Leave the pictures out and retype the lines from the beginning through the line with "tk_ = 0.004", both ends included.
· · · ·
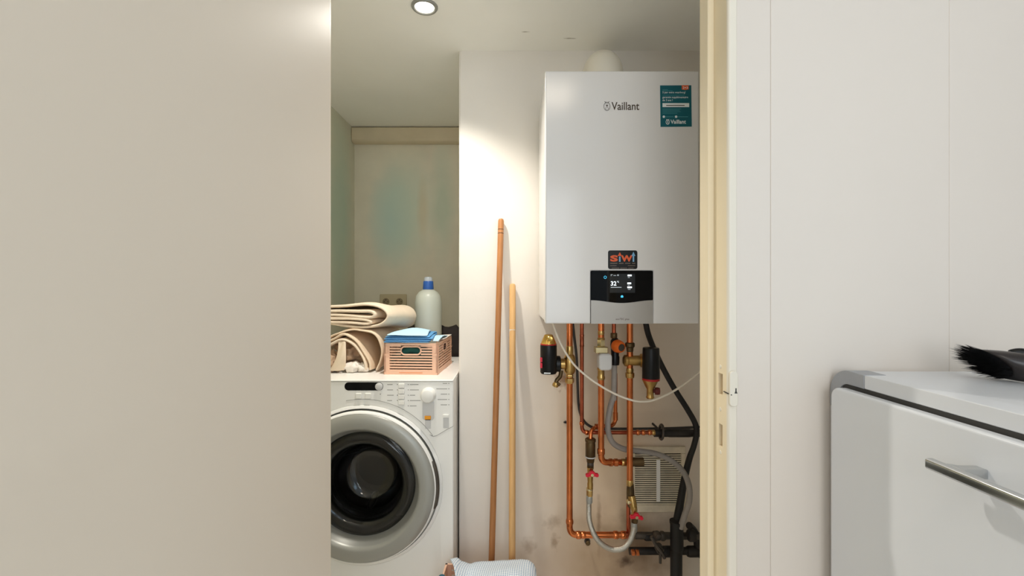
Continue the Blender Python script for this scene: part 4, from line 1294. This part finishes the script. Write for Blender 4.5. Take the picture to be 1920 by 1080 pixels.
# --- slatted folding crate
def crate(root, org, wd, dp_, h, rot, m, rows=9, hole=True):
    """open-topped crate; local x 0..wd (front), y 0..dp_, z 0..h"""
    M = Matrix.Translation(org) @ Matrix.Rotation(rot, 4, 'Z')
    tk_ = 0.004

    def wall(length, name, place):
        mb = MB()
        post = 0.020
        mb.box(0, post, 0, tk_ * 1.6, 0, h).box(length - post, length, 0, tk_ * 1.6, 0, h)
        mb.box(post, length - post, 0, tk_ * 1.4, 0, 0.018).box(post, length - post, 0, tk_ * 1.4, h - 0.007, h)
        z0, z1 = 0.018, h - 0.007
        pit = (z1 - z0) / rows
        hx0, hx1 = length / 2 - 0.036, length / 2 + 0.036
        hz0, hz1 = h - 0.041, h - 0.012
        for k in range(rows):
            a = z0 + pit * (k + 0.42)
            b_ = z0 + pit * (k + 1)
            if k == rows - 1:
                b_ = z1
            if hole and b_ > hz0 and a < hz1:
                mb.box(post, hx0, 0.0008, tk_, a, b_).box(hx1, length - post, 0.0008, tk_, a, b_)
            else:
                mb.box(post, length - post, 0.0008, tk_, a, b_)
        nribs = 3
        for k in range(1, nribs + 1):
            x = post + (length - 2 * post) * k / (nribs + 1)
            if not (hole and hx0 - 0.004 < x < hx1 + 0.004):
                mb.box(x - 0.0012, x + 0.0012, 0.002, tk_ * 1.2, z0, z1)
        if hole:
            c, r = (hz0 + hz1) / 2, (hz1 - hz0) / 2
            pts_ = []
            for k in range(28):
                a = 2 * math.pi * k / 28
                pts_.append(((hx1 - r if math.cos(a) >= 0 else hx0 + r) + r * math.cos(a), 0.002, c + r * math.sin(a)))
            mb.tube(pts_, 0.0028, 8, closed=True)
            mb.box(hx0 + 0.004, hx1 - 0.004, 0.0006, tk_, z1 - 0.001, hz1 + 0.0008 + 0.004)
        for px_ in (0, length - post):   # hinge blocks on the corner posts
            mb.box(px_ + 0.003, px_ + post - 0.003, -0.0016, 0.001, h * 0.60, h * 0.66)
            mb.box(px_ + 0.006, px_ + post - 0.006, -0.0012, 0.001, h * 0.70, h * 0.90)
            mb.box(px_ + 0.002, px_ + post - 0.002, -0.0014, 0.001, 0.0, 0.008)
        mb.xf(M @ place)
        return mb.build(name, m, root)
    fr_ = wall(wd, 'front_wall', Matrix.Identity(4))
    wall(wd, 'rear_wall', Matrix.Translation((wd, dp_, 0)) @ Matrix.Rotation(math.pi, 4, 'Z'))
    wall(dp_, 'right_wall', Matrix.Translation((wd, 0, 0)) @ Matrix.Rotation(math.pi / 2, 4, 'Z'))
    wall(dp_, 'left_wall', Matrix.Translation((0, dp_, 0)) @ Matrix.Rotation(-math.pi / 2, 4, 'Z'))
    MB().box(0.005, wd - 0.005, 0.005, dp_ - 0.005, 0.001, 0.005).xf(M).build('base', m, root)
    return M, fr_


cr = thing('storage_crate', 'small peach slatted plastic crate on top of the washing machine', 'crate', (-0.4575, 1.627, T))
CRH = 0.112
CM, cfr = crate(cr, Vector((-0.4575, 1.627, T)), 0.194, 0.262, CRH, math.radians(-3.2), M_CRATE)
MB().box(0.055, 0.140, -0.0006, 0.001, 0.006, 0.0085).xf(CM).build('orange_line', M_CRATEO, cfr)
# teal cloth in the crate, seen through the grip hole
mb = MB().tube(smooth_path([Vector((0.02, 0.03, 0.050)), Vector((0.06, 0.028, 0.074)), Vector((0.09, 0.028, 0.086)), Vector((0.13, 0.03, 0.076)), Vector((0.175, 0.032, 0.062))]), 0.014, 12).xf(CM)
tc_ = thing('teal_cloth', 'dark teal cloth inside the peach crate, seen through its grip hole', 'cloth', (-0.37, 1.66, T + 0.04))
mb.build('upper_fold', M_TEALC, tc_, smooth='all')
lump((0.097, 0.12, 0.045), (0.085, 0.085, 0.038), 0.3, 2.0, 3.0).xf(CM).build('bundle', M_TEALC, tc_, smooth='all')
# folded blue cloth lying over the front of the crate
bc_ = thing('folded_cloth', 'bright blue folded cleaning cloth on the left of the peach crate', 'cloth', (-0.39, 1.72, T + CRH), 'cleaning cloths on the peach crate')
zc = T + CRH + 0.001


def cloth_poly(corners, z, th, lift, m, name, parent, seed, n=10, amp=0.004):
    """quad of cloth from 4 plan corners with soft waves; lift(s,t) adds height"""
    A, Bq, C, D = [Vector((a, b)) for a, b in corners]
    vs, fs, uv = [], [], []
    for j in range(n + 1):
        t_ = j / n
        for i in range(n + 1):
            s = i / n
            p = (A * (1 - s) + Bq * s) * (1 - t_) + (D * (1 - s) + C * s) * t_
            zz = z + lift(s, t_) + amp * noise.noise(Vector((p.x * 18 + seed, p.y * 18, seed)))
            vs.append((p.x, p.y, zz))
    for j in range(n):
        for i in range(n):
            a = j * (n + 1) + i
            fs.append((a, a + 1, a + n + 2, a + n + 1))
    return MB().add(vs, fs).build(name, m, parent, smooth='all', solid=th, sub=1)


for k in range(4):
    cloth_poly([(-0.462 + 0.004 * (k % 2), 1.616 + 0.003 * k), (-0.292 + 0.006 * ((k * 7) % 3), 1.612 + 0.002 * k), (-0.300, 1.84), (-0.43, 1.86)], zc + 0.003 + 0.0055 * k, 0.0045,
               lambda s, t: 0.004 * math.sin(math.pi * t), M_BLUE, 'fold', bc_, k * 2.0, amp=0.003)
cloth_poly([(-0.452, 1.622), (-0.30, 1.618), (-0.318, 1.80), (-0.40, 1.83)], zc + 0.026, 0.004, lambda s, t: 0.016 * math.sin(math.pi * min(1, t * 0.9)) * math.sin(math.pi * (0.15 + 0.7 * s)),
           M_BLUEL, 'top_fold', bc_, 4.4, amp=0.003)
bd = thing('folded_cloth', 'pale blue cloth on the right of the peach crate', 'cloth', (-0.28, 1.73, T + CRH), 'cleaning cloths on the peach crate')
cloth_poly([(-0.286, 1.628), (-0.2635, 1.632), (-0.252, 1.80), (-0.296, 1.82)], zc + 0.004, 0.004, lambda s, t: 0.010 * math.sin(math.pi * t), M_BLUEL, 'upper_sheet', bd, 1.5, amp=0.004)
cloth_poly([(-0.296, 1.70), (-0.256, 1.70), (-0.247, 1.87), (-0.297, 1.87)], zc + 0.001, 0.004, lambda s, t: 0.004 * s, M_WCLOTH, 'white_sheet', bd, 2.5, amp=0.002)

# --- bottle
bt = thing('plastic_bottle', 'milky white plastic bottle with blue cap behind the crate', 'bottle', (X(803, 1.98), 1.98, T))
bxx = X(803, 1.98)
u = 1.98 / FPX
MB().lathe((bxx, 1.98, T), (0, 0, 1), [(0.050, 0), (0.056, 0.006), (0.058, 0.02), (0.058, 0.232), (0.0575, 0.25), (0.052, 0.275), (0.040, 0.292), (0.026, 0.300), (0.021, 0.303), (0.021, 0.31)], 32).build('body', M_BOTTLE, bt, smooth=True)
zc_ = T + 0.303
MB().lathe((bxx, 1.98, zc_), (0, 0, 1), [(0.0225, 0), (0.0235, 0.002), (0.0215, 0.034), (0.020, 0.036)], 28).build('blue_collar', M_CAPB, bt, smooth=True)
MB().lathe((bxx, 1.98, zc_ + 0.036), (0, 0, 1), [(0.0185, 0), (0.0185, 0.010), (0.015, 0.017), (0.006, 0.019)], 24).build('clear_cap', M_CAPW, bt, smooth=True)
# --- dark bag slumped behind the bottle
mb = MB()
vs, fs = [], []
N = 16
for j in range(7):
    for i in range(N + 1):
        s = i / N
        t_ = j / 6
        x = -0.475 + s * 0.272
        hgt = 0.150 - 0.02 * math.cos(s * 9) - max(0, s - 0.84) * 0.8
        prof_ = math.sin(math.pi * min(max(t_, 0.02), 0.98)) ** 0.5
        vs.append((x, 2.042 + 0.06 * t_, T + 0.001 + hgt * prof_ + 0.006 * noise.noise(Vector((x * 20, t_ * 3, 1)))))
for j in range(6):
    for i in range(N):
        a = j * (N + 1) + i
        fs.append((a, a + 1, a + N + 2, a + N + 1))
mb.add(vs, fs)
n0 = len(mb.v)
bot = [(x, y, T + 0.0008) for x, y, z in [tuple(v) for v in mb.v]]
mb.add(bot, fs)
for i in range(N):
    mb.f.append((i, i + 1, n0 + i + 1, n0 + i))
    a = 6 * (N + 1) + i
    mb.f.append((a, a + 1, n0 + a + 1, n0 + a))
for j in range(6):
    for i in (0, N):
        a = j * (N + 1) + i
        mb.f.append((a, a + N + 1, n0 + a + N + 1, n0 + a))
tag(mb.build('dark_bag', M_BAG, None, smooth='all'), 'dark brown bag slumped behind the bottle at the wall', 'bag')

# --- double socket on the niche wall
sk = thing('wall_socket', 'cream double power socket on the patchy niche wall', 'socket', P(738, 580, NY))
skx0, skx1 = X(713, NY), X(763, NY)
skz0, skz1 = Z(579.5, NY), Z(551.5, NY)
plate(rrect(skx0, skx1, skz0, skz1, 0.006), NY - 0.012, NY).build('cover_plate', M_SOCKET, sk, bevel=0.003)
for k, px in enumerate((725, 750)):
    c = (X(px, NY), NY - 0.012, Z(565.5, NY))
    o_ = MB().lathe(c, (0, -1, 0), [(0.0215, -0.001), (0.0215, 0.0022), (0.019, 0.0022), (0.0185, 0.0006)], 28, True, False).build('outlet', M_SOCKET, sk, smooth=True)
    MB().lathe(c, (0, -1, 0), [(0.0185, 0.0005), (0.002, 0.0006)], 28).build('outlet_recess', M_SOCKETD, o_, smooth=True)
    mb = MB()
    for s in (-1, 1):
        mb.cyl((c[0] + s * 0.0095, c[1] - 0.0013, c[2]), (c[0] + s * 0.0095, c[1] - 0.0003, c[2]), 0.0026, 12)
    mb.cyl((c[0], c[1] - 0.006, c[2] + 0.010), (c[0], c[1], c[2] + 0.010), 0.0024, 12)
    mb.build('contact', M_IRON, o_, smooth=True)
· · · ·
### The answer
Continue the Blender Python script for this scene: part 4, from line 1294. This part finishes the script. Write for Blender 4.5. Take the picture to be 1920 by 1080 pixels.
# --- slatted folding crate
def crate(root, org, wd, dp_, h, rot, m, rows=9, hole=True):
    """open-topped crate; local x 0..wd (front), y 0..dp_, z 0..h"""
    M = Matrix.Translation(org) @ Matrix.Rotation(rot, 4, 'Z')
    tk_ = 0.004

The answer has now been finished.